PHILADELPHIA – The reverberations of the trade that sent Haason Reddick 90 minutes north up I-95 from the Philadelphia Eagles to the New York Jets will be felt throughout the 2024 season in two different cities expected to contend.
The actual mechanics of the deal which sent the productive and underpaid Reddick to the Jets for a conditional third-round pick in 2026 that could turn into a second-rounder if Reddick hits landmarks for sacks (10 or more) and playing time (67.5 percent of New York’s defensive snaps) can be traced to the realities of the two general managers who happen to be former colleagues and friends: Howie Roseman and Joe Douglas.
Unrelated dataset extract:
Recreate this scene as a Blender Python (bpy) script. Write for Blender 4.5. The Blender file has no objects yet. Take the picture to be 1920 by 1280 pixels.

Roseman is as entrenched any GM in the NFL, a decision-maker Jeffrey Lurie trusts implicitly, something the Eagles’ owner emphasized again at the league’s annual meetings earlier this month.
“I trust Howie and if Howie says to me we’ve got to make a change in the way we look at certain things. I listen to Howie,” Lurie said.
That rare job security allows Roseman to play the long game in getting value for the unhappy Reddick by using the calendar.
Most organizations regard future picks are less valuable. In other words, a 2024 second-round selection next month is considered a better asset and one two years out is basically out of sight, out of mind.
Forget about analytics or any advanced studies, common sense should dismiss that sentiment as illogical. The fly in the ointment to that spawns from an exaggerated sense of importance on immediacy tied to the shelf life of the decision-makers themselves.
Few GMs can operate like Roseman. Most have to proceed like Douglas, once the Eagles GM’s right-hand man on the personnel side in Philadelphia.
ESPN Jets Reporter Rick Cimini had the best description of the difference when he unveiled his thoughts of the trade from the New York perspective.
“A home run for 2024. It’ll look like a broken-bat single in 2026,” Cimini wrote on social media. “Joe (Win Now) Douglas is not concerned with ’26.”
In other words, if Douglas doesn’t win now for a Jets team getting Aaron Rodgers back from an Achilles injury, he’s not going to be around in 2026 so the future pick essentially means nothing to him.
Turn Cimini’s sentiment around and it’s a broken bat single for Roseman when it comes to the snapshot in time and a home run in 2026 when Reddick will be turning 32 with a big contract for the Jets or someone else.
Roseman’s job security was his path to game the same system that wouldn’t offer much of substance for one of two players (All-Pro and 2023 NFL Defensive Player of the Year Myles Garrett is the other) who has produced 10-plus sacks in four consecutive seasons.
The negative aspect for Roseman is the perception that this is lateral move for the 2024 Eagles and that’s about evaluation.
The Eagles backed up their belief in free agent-signing Bryce Huff, ironically signed from the Jets, as an ascending player to the tune of more that they were paying Reddick. The veteran GM’s endorsement of the No. 30 overall pick in the 2023 draft, Nolan Smith, at the scouting combine was also something to put as asterisk on.
“In retrospect, just seeing him certainly in the playoff game [against Tampa Bay], one of the guys who played well in the playoff game, maybe giving him a little bit more time during the year and experience, we talked about that,” Roseman said when discussing Smith, who played sparingly as a rookie, at the combine. “He’s got all the right tools in his body. He’s got the right mentality.”
The larger plan is to get the Eagles’ defense, which fell apart in 2023, better as a group.
If that means taking a slight step back from Reddick’s individual production to a greater team dynamic while at the same time getting younger, more cost-effective, and also adding future draft capital that is tangible for the GM, all of a sudden a broken-bat single turns into a double in the gap with the cleanup hitter on deck.
The reality is Roseman has more paths to success from this trade than his one time understudy and Douglas understands that but the Jets GM is operating in the now because he has to.